По возвращении Костя со Светой немедленно поженились (я безобразно напился на свадьбе и, обращаясь, например, к Яше Гордину — тогдашнему соратнику по борьбе, — со всей уважительностью и доброжелательностью именовал его Хуяшей), и Азадовский немедленно открыл войну на два фронта: с одной стороны, добиваясь профессиональной и социальной реабилитации, а с другой — реабилитации уголовной.
В обоих отношениях он замечательно преуспел, став знаменитым филологом и богатым человеком, с одной стороны, и добившись не только полного оправдания для себя (Света, если не ошибаюсь, так и не реабилитирована), но и — в годы перестройки, понятно, — осуждения сотрудника органов, устроившего провокацию, завершившуюся арестом и приговором. В последнем вопросе ему сильно помог знаменитый московский журналист Юрий Щекочихин, посвятивший Азадовскому и его делу ряд статей, апологетическая риторика которых, правда, свидетельствовала о том, что московский «разгребатель грязи» не вполне владеет материалом.
В дружеском кругу вопрос о реабилитации, ясное дело, даже не стоял: «Котиньку» встретили с распростертыми объятиями, да так и застыли в этой позе навеки. Азадовский уже в ельцинские годы влился в ряды конфидентов, да чуть ли не столпов режима — кушал, наряду со всей творческой интеллигенцией, за столом у президента, вещал о пережитом и наболевшем.

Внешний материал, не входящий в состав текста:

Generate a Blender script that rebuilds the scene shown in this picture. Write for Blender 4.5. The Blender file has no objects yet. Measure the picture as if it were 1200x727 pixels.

Я познакомился с Азадовским весной 1965 года, зайдя на огонек в литературный клуб Дворца пионеров, а он там как раз читал свои переводы из Рильке. Несколько стихотворений Рильке я к тому времени — на чисто любительском уровне — перевел и сам, и, зная об этом, мне предложили почитать тоже. Любителем был на тот момент и Азадовский: правда, применительно к поэтическому переводу «любитель» — это эвфемизм, употребляемый вместо единственно точного слова «графоман». Забегая вперед, отмечу, что «любителем» он на всю жизнь и остался.
Мне было неполных девятнадцать, ему двадцать три. Я учился на первом курсе факультета, который он только что закончил. Мы оба переводили Рильке. Моя мать защищала Бродского, в «шестерках» у которого он числился. Втроем с его приятелем-журналистом мы отправились к тому на квартиру и изрядно выпили. Одним словом, хорошо посидели.